**Data:**

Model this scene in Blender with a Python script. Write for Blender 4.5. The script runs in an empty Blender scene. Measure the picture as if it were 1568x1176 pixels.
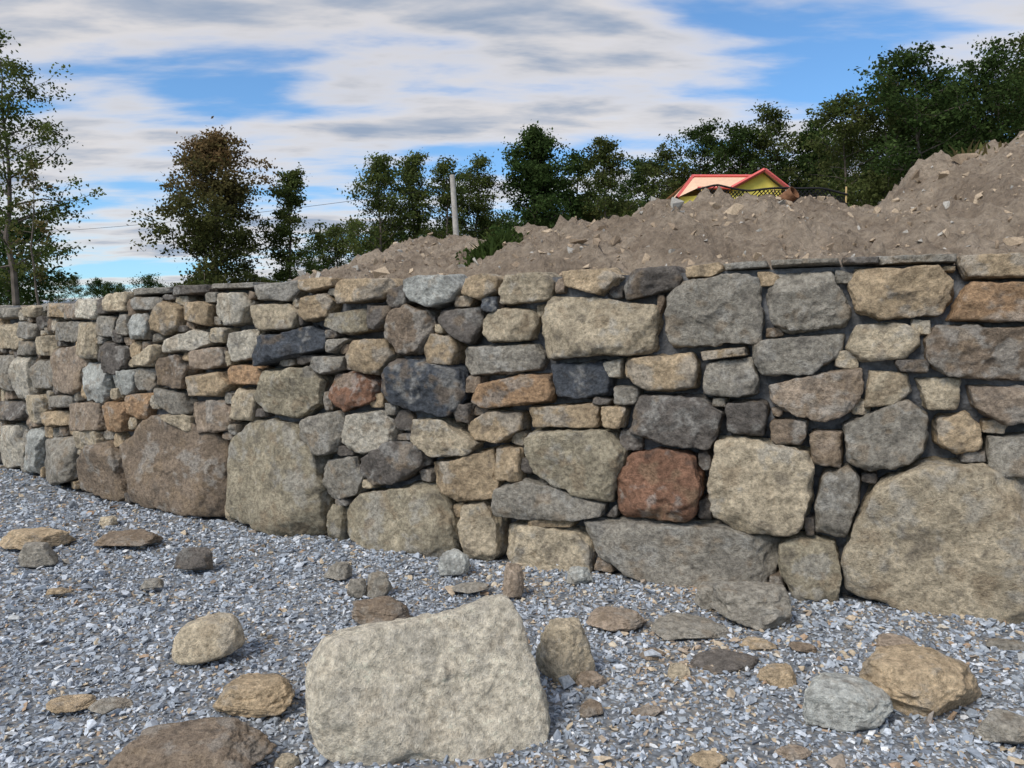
import bpy, bmesh, math, numpy as np
from mathutils import Vector
RNG = np.random.default_rng(7)
scene = bpy.context.scene
F = 1178.0; CX = 784.0; CY = 588.0; CAMH = 1.5
PITCH = math.atan(64.0/F)
cam_d = bpy.data.cameras.new("camera"); cam = bpy.data.objects.new("camera", cam_d)
scene.collection.objects.link(cam); scene.camera = cam
cam.location = (0,0,CAMH); cam.rotation_euler = (math.pi/2-PITCH,0,0)
cam_d.sensor_width = 36; cam_d.lens = 36*F/1568; cam_d.clip_end = 3000; cam_d.clip_start = 0.05
scene.view_settings.view_transform='Standard'; scene.view_settings.look='None'
scene.view_settings.exposure=0

# ---------- helpers ----------
def lin(c):
    c=np.asarray(c,float)/255.0
    return np.where(c<=0.04045,c/12.92,((c+0.055)/1.055)**2.4)
def ray(x,y):
    u=(x-CX)/F; v=(CY-y)/F
    return np.array([u, math.cos(PITCH)+v*math.sin(PITCH), -math.sin(PITCH)+v*math.cos(PITCH)])
def at_depth(x,y,Y):
    r=ray(x,y); t=Y/r[1]; return np.array([r[0]*t,Y,CAMH+r[2]*t])
def on_ground(x,y):
    r=ray(x,y); t=-CAMH/r[2]; return np.array([r[0]*t,r[1]*t,0.0])
def h3(ix,iy,iz,seed):
    h=(ix*374761393+iy*668265263+iz*1274126177+seed*69069)&0xffffffff
    h=((h^(h>>13))*1274126177)&0xffffffff
    h=((h^(h>>16))*2246822519)&0xffffffff
    h=h^(h>>15)
    return (h&0xffffff)/float(0xffffff)*2-1
def vnoise(P,seed=0):
    i=np.floor(P).astype(np.int64); f=P-i; f=f*f*f*(f*(f*6-15)+10)
    r=0
    for dx in (0,1):
        wx=f[:,0] if dx else 1-f[:,0]
        for dy in (0,1):
            wy=f[:,1] if dy else 1-f[:,1]
            for dz in (0,1):
                wz=f[:,2] if dz else 1-f[:,2]
                r=r+wx*wy*wz*h3(i[:,0]+dx,i[:,1]+dy,i[:,2]+dz,seed)
    return r
ROT=np.array([[0.8,0.6,0],[-0.48,0.64,0.6],[0.36,-0.48,0.8]])
def fbm(P,octv=4,seed=0,gain=0.5,ridged=False):
    a=1.0;s=0;P=P.copy()
    for o in range(octv):
        n=vnoise(P,seed+o*17)
        if ridged: n=1-2*np.abs(n)
        s=s+a*n; a*=gain; P=(P@ROT)*2.03+13.7
    return s
def mesh_obj(name,V,Fc,mats,col=None,smooth=True,midx=None,rnd=None,parent=None):
    me=bpy.data.meshes.new(name); V=np.asarray(V,np.float32); Fc=np.asarray(Fc,np.int32); k=Fc.shape[1]
    me.vertices.add(len(V)); me.vertices.foreach_set('co',V.ravel())
    me.loops.add(Fc.size); me.loops.foreach_set('vertex_index',Fc.ravel())
    me.polygons.add(len(Fc)); me.polygons.foreach_set('loop_start',np.arange(0,Fc.size,k,dtype=np.int32))
    me.polygons.foreach_set('use_smooth',np.full(len(Fc),smooth,dtype=bool))
    for m in mats: me.materials.append(m)
    if midx is not None: me.polygons.foreach_set('material_index',np.asarray(midx,np.int32))
    if col is not None:
        a=me.attributes.new('col','FLOAT_COLOR','POINT')
        c=np.ones((len(V),4),np.float32); c[:,:3]=col
        a.data.foreach_set('color',c.ravel())
    me.update(calc_edges=True)
    ob=bpy.data.objects.new(name,me); scene.collection.objects.link(ob)
    if parent: ob.parent=parent
    return ob
def empty(name,loc=(0,0,0)):
    e=bpy.data.objects.new(name,None); scene.collection.objects.link(e); e.location=loc; return e
def grid_faces(nr,nc):
    i=np.arange(nr-1)[:,None]*nc+np.arange(nc-1)[None,:]
    i=i.ravel(); return np.stack([i,i+1,i+nc+1,i+nc],1)
ICO={}
for k in (4,5,6,7):
    bm=bmesh.new(); bmesh.ops.create_icosphere(bm,subdivisions=k,radius=1)
    v=np.array([x.co[:] for x in bm.verts]); f=np.array([[q.index for q in x.verts] for x in bm.faces]); bm.free()
    ICO[k]=(v/np.linalg.norm(v,axis=1,keepdims=True),f)

# ---------- materials ----------
def newmat(name):
    m=bpy.data.materials.new(name); m.use_nodes=True; nt=m.node_tree
    b=nt.nodes['Principled BSDF']; b.inputs['Roughness'].default_value=0.9
    b.inputs['Specular IOR Level'].default_value=0.2
    return m,nt,b
def N(nt,t,**kw):
    n=nt.nodes.new(t)
    for k,v in kw.items(): setattr(n,k,v)
    return n
def noise(nt,vec,scale,detail=5,rough=0.55,dist=0.0):
    n=N(nt,'ShaderNodeTexNoise'); n.inputs['Scale'].default_value=scale; n.inputs['Detail'].default_value=detail
    n.inputs['Roughness'].default_value=rough; n.inputs['Distortion'].default_value=dist
    nt.links.new(vec,n.inputs['Vector']); return n.outputs['Fac']
def mrange(nt,val,a,b,c,d,smooth=False):
    n=N(nt,'ShaderNodeMapRange'); 
    if smooth: n.interpolation_type='SMOOTHSTEP'
    nt.links.new(val,n.inputs[0])
    for i,x in enumerate((a,b,c,d)): n.inputs[i+1].default_value=x
    return n.outputs[0]
def mixc(nt,fac,A,B,mode='MIX'):
    n=N(nt,'ShaderNodeMix',data_type='RGBA',blend_type=mode)
    if isinstance(fac,(int,float)): n.inputs[0].default_value=fac
    else: nt.links.new(fac,n.inputs[0])
    for s,x in ((6,A),(7,B)):
        if isinstance(x,(tuple,list)): n.inputs[s].default_value=tuple(x)+(1,) if len(x)==3 else x
        else: nt.links.new(x,n.inputs[s])
    return n.outputs[2]
def math_(nt,op,a,b=None):
    n=N(nt,'ShaderNodeMath',operation=op)
    for i,x in enumerate((a,b)):
        if x is None: continue
        if isinstance(x,(int,float)): n.inputs[i].default_value=x
        else: nt.links.new(x,n.inputs[i])
    return n.outputs[0]
def gray(nt,val):
    n=N(nt,'ShaderNodeCombineColor'); 
    for i in range(3): nt.links.new(val,n.inputs[i])
    return n.outputs[0]
def bump(nt,b,h,dist,strength=1.0):
    n=N(nt,'ShaderNodeBump'); n.inputs['Distance'].default_value=dist; n.inputs['Strength'].default_value=strength
    nt.links.new(h,n.inputs['Height'])
    nt.links.new(n.outputs[0],b.inputs['Normal']); return n.outputs[0]

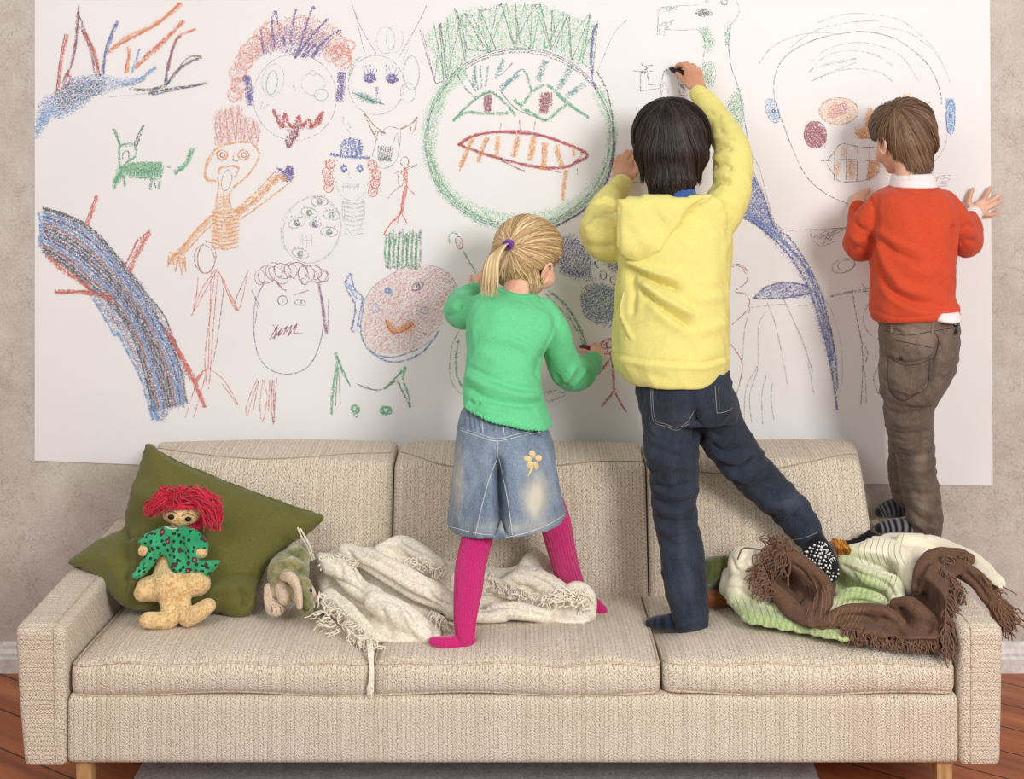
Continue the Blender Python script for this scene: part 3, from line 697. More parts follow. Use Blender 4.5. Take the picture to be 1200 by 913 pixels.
for x in (572, 638): d.ring(BL, 1.8, .8, x, 692, 13, 17, 2, 10, spiral=.6)
d.ring(LG, 1, .6, 605, 745, 65, 80, 1, 0, 0, 180).s(LG, 1, .6, "595 700 592 730 604 732").s(LG, 1.2, .6, "565 768 632 768")
for x in range(570, 635, 9): d.s(LG, 1.2, .6, f"{x} 755 {x} 782")
d.s(LG, 1, .6, "570 825 575 900").s(LG, 1, .6, "650 820 655 900")
for y in range(835, 905, 16): d.s(LG, 1, .6, f"572 {y} 610 {y+8} 652 {y}")
d.at('E').s(LG, 1, .6, "430 45 432 110 470 172 505 110 508 45")
for y in range(50, 170, 16): d.s(LG, 1, .55, f"436 {y} 470 {y+7} 505 {y}")
d.done()
d = Draw('many_eyed_drawing', 'pale oval creature with seven eyes').at('E')
d.ring(LG, 1, .8, 320, 150, 100, 122, 1, 20).ring(LG, 1, .5, 318, 152, 106, 118, 1, 24)
for x, y, q in ((348,50,0),(312,90,15),(390,98,10),(268,125,-20),(382,158,5),(280,235,15),(332,130,0)):
    k = .7 if q == 0 and y == 130 else 1
    d.ring(LG if y == 130 else GP, 1, .75, x, y, 30*k, 17*k, 1.1, q); d.ring(VI if y == 130 else ((90,140,105) if y != 50 else GP), 1.5, .7, x, y, 11, 13, 2.6, q, spiral=.7)
    for o in (-16, -6, 5, 15): d.s(GP, .9, .5, f"{x+o} {y-14} {x+o*1.4} {y-24}")
for x in (285, 300, 318): d.s(LG, 1, .6, f"{x} 165 {x+3} 205")
d.s(LG, 1, .6, "275 185 325 190"); d.done()
d = Draw('purple_face_drawing', 'long purple outlined face with curls and angry brows').at('E')
for i, (x, y, a, b_) in enumerate(((135,320,18,26),(160,310,30,34),(185,300,32,30),(215,297,26,32),(245,295,22,28),(270,298,36,30),(300,308,30,30),(325,302,26,30),(350,316,28,22),(362,318,20,18),(200,312,40,22),(290,312,34,18))): d.ring((140,80,110) if i % 2 else (160,100,110), 1.1, .7, x, y, a, b_, 1.4, i*40)
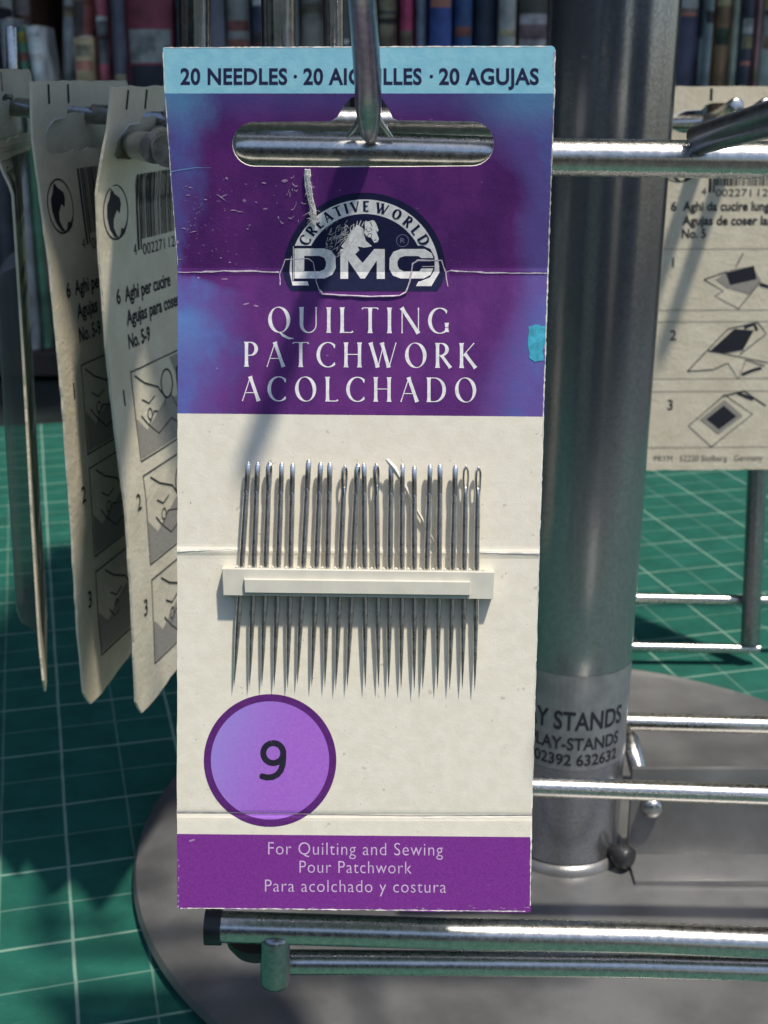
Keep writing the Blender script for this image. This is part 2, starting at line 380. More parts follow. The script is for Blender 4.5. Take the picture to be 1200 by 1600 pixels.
# ------------------------------------------------------------------ bookcase far behind
bc = empty('bookcase', (0, 960, -3), 'dark wooden bookcase full of old books behind the stand', 'bookcase')
def bpart(name, c, s):
    b = bmesh.new(); box(b, c, s, bev=1.5); return link(name, b, M['wood'], bc)
bpart('back_panel', (0, 1068, 260), (1400, 12, 525)); bpart('shelf', (0, 960, 9), (1376, 204, 16)); bpart('shelf', (0, 938, 318), (1376, 247, 18))
bpart('shelf', (0, 938, 514), (1400, 250, 16)); bpart('side_panel', (-694, 938, 251), (11.5, 250, 508)); bpart('side_panel', (694, 938, 251), (11.5, 250, 508))
bookcols = {}
def book(pl, pr, ptop, col, label, mark=None, lean=0, depth=135, front=868, jit=0):
    """pl..pr: where its spine shows along the shelf, ptop: its top edge"""
    y = front + jit; a = atY(pl, 60, y); c = atY(pr, 60, y); ztop = atY(600, ptop, y).z; z0 = 17.3; h = ztop-z0; wd = c.x-a.x-.8
    root = empty('book', ((a.x+c.x)/2, y, z0), label, 'book', 'old books on the back shelf')
    X = root.location.x/MM; col = tuple(min(.6, c_*2.2+.012) for c_ in col)
    if col not in bookcols: bookcols[col] = mottled('book_cloth', col, .6, var=.45, scale=45, bump=.3, bscale=800, bdist=.0003)
    m = bookcols[col]
    b = bmesh.new(); n = 8; ring = []
    for k in range(n+1):
        u = -1+2*k/n; ring.append((X+u*wd/2, y - 4*(1-u*u)))
    lo = [b.verts.new((x, yy, z0)) for x, yy in ring]+[b.verts.new((X+wd/2, y+depth, z0)), b.verts.new((X-wd/2, y+depth, z0))]
    hi = [b.verts.new((v.co.x, v.co.y, ztop)) for v in lo]
    L = len(lo)
    for k in range(L): b.faces.new((lo[k], lo[(k+1) % L], hi[(k+1) % L], hi[k]))
    b.faces.new(lo[::-1]); b.faces.new(hi)
    link('cover', b, m, root, smooth=35)
    b = bmesh.new(); box(b, (X, y+depth/2+3, ztop+.6), (max(wd-5, 3), depth-8, 1.2)); link('page_block', b, M['packet'], root)
    rb = random.Random(int(pl*13+ptop)); extra = []
    if not mark or len(mark) < 2:
        for q_ in range(rb.choice((1, 2, 2, 3))):
            z_ = rb.uniform(max(ptop, -20)+6, 150); extra.append((z_, z_+rb.uniform(3, 22), rb.choice(((.5, .45, .38), (.42, .16, .12), (.3, .24, .15), (.55, .52, .5), (.2, .07, .06), (.45, .36, .2), (.06, .05, .05)))))
    for (z1, z2, mc) in list(mark or ())+extra:
        b = bmesh.new(); A = [b.verts.new((X+(-1+2*k/n)*wd/2*.9, y-4*(1-(.9*(-1+2*k/n))**2)-.25, atY(600, z1, y).z)) for k in range(n+1)]
        B = [b.verts.new((v.co.x, v.co.y, atY(600, z2, y).z)) for v in A]
        for k in range(n): b.faces.new((A[k], A[k+1], B[k+1], B[k]))
        if mc not in bookcols: bookcols[mc] = mottled('spine_paper', mc, .7, var=.5, scale=90, bump=.2)
        link('spine_label', b, bookcols[mc], root)
    if lean: root.rotation_euler = (0, R(lean), 0)
    return root
WH, TAN, CRM = (.42, .40, .37), (.22, .16, .09), (.42, .36, .25)
BK = [(-150, -95, 0, (.03, .05, .04), 'dark green book at the left end of the shelf'), (-92, -40, -40, (.12, .03, .03), 'brick red book beside the dark green book'),
 (-38, -2, 10, (.02, .02, .025), 'black book left of the slim grey book'), (0, 24, 30, (.12, .12, .125), 'slim grey book left of the olive book'),
 (26, 46, 42, (.03, .075, .045), 'olive green book with a yellow top label', [(50, 66, (.4, .3, .06))]),
 (50, 70, 44, (.24, .06, .06), 'narrow faded red book leaning beside the olive book', None, -4),
 (84, 108, 40, (.36, .35, .34), 'white backed book leaning left of the tan book', [(44, 56, (.5, .5, .5))], -5),
 (114, 146, 58, TAN, 'short tan book beside the white leaning book', [(70, 88, (.3, .25, .17))]),
 (150, 172, -60, (.22, .05, .07), 'tall narrow book with a pink red spine top', [(33, 100, (.16, .15, .15))]),
 (174, 196, -20, (.035, .035, .05), 'narrow charcoal book beside the tall maroon one'),
 (198, 272, -60, (.10, .014, .025), 'wide maroon book with a pale grey lower label', [(46, 98, (.27, .26, .25)), (102, 140, (.02, .02, .03))]),
 (275, 300, 0, (.02, .022, .03), 'black book behind the leftmost chrome post'), (302, 352, -30, (.045, .045, .06), 'slate coloured book between the two thick chrome posts'),
 (354, 392, -10, (.13, .12, .115), 'warm grey book between the two thick chrome posts'), (394, 426, -40, (.02, .022, .04), 'blue black book left of the second chrome post'),
 (428, 468, -20, (.06, .06, .06), 'dull grey book behind the second chrome post'), (470, 508, -30, (.12, .105, .09), 'brown grey book between the chrome posts and the hook', [(0, 30, (.2, .18, .16))]),
 (510, 548, -15, (.03, .03, .03), 'sooty black book beside the thin chrome post'), (550, 588, 0, (.05, .04, .03), 'dark brown book hidden behind the steel hook'),
 (590, 622, -20, (.03, .03, .035), 'black book with a wide tan label right of the hook', [(22, 74, (.26, .2, .13))]),
 (624, 646, -40, (.19, .018, .05), 'crimson book right of the steel hook', [(48, 90, (.2, .15, .1))]),
 (648, 668, -30, (.09, .105, .14), 'blue grey book between the crimson and royal blue books'), (670, 706, -60, (.012, .028, .11), 'royal blue book behind the top of the purple card'),
 (708, 738, -50, (.012, .03, .085), 'deep navy book between the royal blue and black books'), (740, 776, -40, (.008, .012, .025), 'very dark wide book left of the silvery grey one'),
 (778, 806, -30, (.17, .16, .15), 'silvery grey book left of the pole'), (808, 856, -30, (.03, .026, .02), 'brown black book with a white and pink label left of the pole', [(22, 90, (.38, .33, .34)), (38, 62, (.3, .16, .18))]),
 (858, 900, -20, (.06, .05, .04), 'umber book behind the left edge of the pole'), (902, 950, -30, (.10, .03, .03), 'rusty red book behind the middle of the pole'), (952, 1000, -10, (.03, .04, .06), 'ink blue book behind the right half of the pole'),
 (1002, 1052, -30, (.09, .08, .075), 'mouse grey book behind the right edge of the pole'),
 (1054, 1090, -30, (.028, .024, .045), 'purple black book with a white top label right of the pole', [(-10, 20, WH)]),
 (1091, 1098, 60, (.36, .36, .36), 'very thin white book right of the purple black book'), (1099, 1114, -20, (.11, .125, .125), 'teal grey book beside the very thin white book'),
 (1115, 1140, -40, (.10, .055, .025), 'rust brown book with a green lower patch', [(44, 70, (.04, .07, .04))]), (1141, 1156, -20, (.34, .28, .21), 'cream coloured book left of the black and white one'),
 (1157, 1177, -50, (.022, .022, .032), 'black book with a square white label near the right edge', [(30, 54, WH)]), (1178, 1188, -10, (.26, .13, .13), 'thin pink book near the right edge'),
 (1189, 1232, -30, (.14, .17, .15), 'sage green book with a yellow corner at the right edge', [(-10, 12, (.45, .36, .03))]),
 (1236, 1280, -50, (.10, .02, .02), 'ox blood book past the sage green one'), (1284, 1340, -10, (.05, .06, .10), 'faded denim blue book at the far right end')]
BACKROW = [(-60, -8, -40, (.16, .09, .05), 'rust coloured tall book standing behind the low black one'), (-6, 24, -50, (.30, .27, .24), 'stone coloured tall book behind the slim grey book'),
 (26, 52, -50, (.10, .05, .03), 'chestnut tall book standing behind the olive book', [(-10, 24, (.36, .30, .26))]), (56, 78, -60, (.36, .34, .33), 'pale tall book leaning behind the faded red one', None, 5),
 (82, 106, -60, (.34, .10, .08), 'salmon red tall book leaning behind the white backed one', None, 5), (112, 148, -50, (.07, .055, .045), 'cocoa brown tall book behind the short tan book')]
for i, e in enumerate(BACKROW):
    mk = e[5] if len(e) > 5 else None; ln = e[6] if len(e) > 6 else 0
    book(*e[:5], mk, ln, depth=90, front=925)
for i, e in enumerate(BK):
    pl, pr, tp, col, lab = e[:5]; mk = e[5] if len(e) > 5 else None; ln = e[6] if len(e) > 6 else 0
    book(pl, pr, tp, col, lab, mk, ln, jit=((i*37) % 11)*1.3, depth=135 if pr > 148 else 38)

# ------------------------------------------------------------------ the display stand
PCX, PCY, PTILT = 44.3, 288.0, -.0125          # pole foot and its slight lean
stand = empty('display_stand', (PCX, PCY, 0), 'grey rotating wire display stand with a thick pole and a round metal foot', 'display stand')
b = bmesh.new()
lathe(b, (44.4, 298, 0), [(0, .4), (105, .4), (106.4, 1.2), (107, 2.6), (106.2, 4.2), (103, 5.2), (97, 6.2), (70, 7.0), (30, 7.4), (0, 7.4)], 96)
link('base', b, M['enamel'], stand, smooth=40)
PR = 13.2
def pole_c(z): return Vector((PCX + (z-0)*(-PTILT), PCY, z))
b = bmesh.new(); tube(b, [pole_c(7.6), pole_c(90), pole_c(240), pole_c(420)], PR, 64)
pole = link('pole', b, M['paint'], stand, smooth=50)
b = bmesh.new(); lathe(b, (PCX, PCY, 0), [(PR+.2, 7.45), (14.9, 7.45), (14.7, 8.6), (13.9, 9.3), (PR+.25, 9.6)], 64); link('weld_collar', b, M['enamel'], stand, smooth=40)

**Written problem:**
Repeat only what runs from the first line of the records above to the line with "scene.view_settings.exposure=0", both included, word for word, minus the pictures.

**Reply:**
Model this scene in Blender with a Python script. Write for Blender 4.5. The script runs in an empty Blender scene. Measure the picture as if it were 1568x1176 pixels.
import bpy, bmesh, math, numpy as np
from mathutils import Vector
RNG = np.random.default_rng(7)
scene = bpy.context.scene
F = 1178.0; CX = 784.0; CY = 588.0; CAMH = 1.5
PITCH = math.atan(64.0/F)
cam_d = bpy.data.cameras.new("camera"); cam = bpy.data.objects.new("camera", cam_d)
scene.collection.objects.link(cam); scene.camera = cam
cam.location = (0,0,CAMH); cam.rotation_euler = (math.pi/2-PITCH,0,0)
cam_d.sensor_width = 36; cam_d.lens = 36*F/1568; cam_d.clip_end = 3000; cam_d.clip_start = 0.05
scene.view_settings.view_transform='Standard'; scene.view_settings.look='None'
scene.view_settings.exposure=0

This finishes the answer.